One sword-knot stolen from the camp
Will pay for all the school expenses
Of any Kurrum Valley scamp
Who knows no word of moods and tenses,
But, being blessed with perfect sight,
Picks off our messmates left and right.

With home-bred hordes the hillsides teem.
The troopships bring us one by one,
At vast expense of time and steam,
To slay Afridis where they run.
The "captives of our bow and spear"
Are cheap, alas! as we are dear.


http://www.kiplingsociety.co.uk/poems_arith.htm
 

linuxman

(2,337 posts)
3. I don't judge people from the past by the standards of today.
Sun May 1, 2016, 10:57 AM
May 2016

It's insanely self-righteous to take the position that you have some moral highground over someone long dead, purely due to your good fortune of having been born at a time when society shaped your sensibilities differently. Many are convinced that had they been born 1,2,300 or more years ago, they'd be the exact same moral paragon they are today. We are products of our time, our upbringing, and our experiences. God help me if my grandchildren judge my life based on a standard not even dreamt of yet.

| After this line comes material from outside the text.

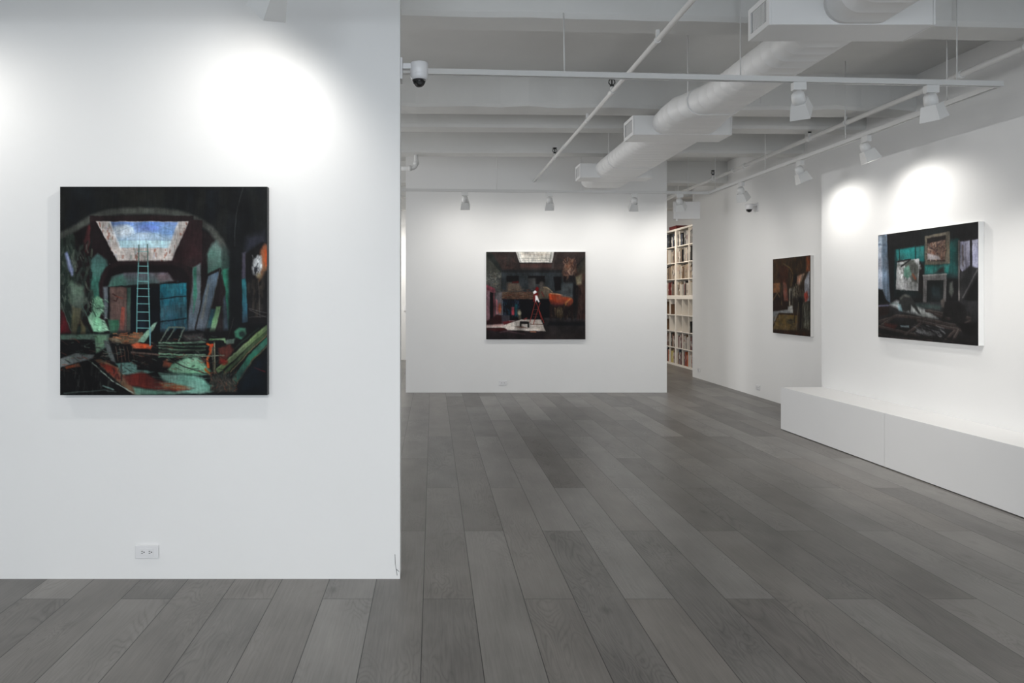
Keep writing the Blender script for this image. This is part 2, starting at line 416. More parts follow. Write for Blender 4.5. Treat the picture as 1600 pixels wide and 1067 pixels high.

Do kipling's beliefs stand up to today's standards? No, but then again few do. Too many people are willing to dismiss the work, the achievments, and the greatness of past figures in some quest for ideological purity. After all, how can one be a true progressive when they ever had a positive thought about Kipling? .

 

Adrahil

(13,340 posts)
4. My wife is a British Victorian Lit Professor.
Sun May 1, 2016, 11:01 AM
May 2016

She is very progressive. Michel Foucault is her intellectual guide. She teaches Kipling all the time. She would agree with the article (more or less). Kipling was USUALLY an advocate for imperialism. But his views were pretty complicated and shifted through his life. And whatever his politics, he was a pretty great writer.

Mark of the Beast is a short story he wrote that is actually pretty complicated on issues of race and empire.

She is not alone. Most of her colleagues teach him too.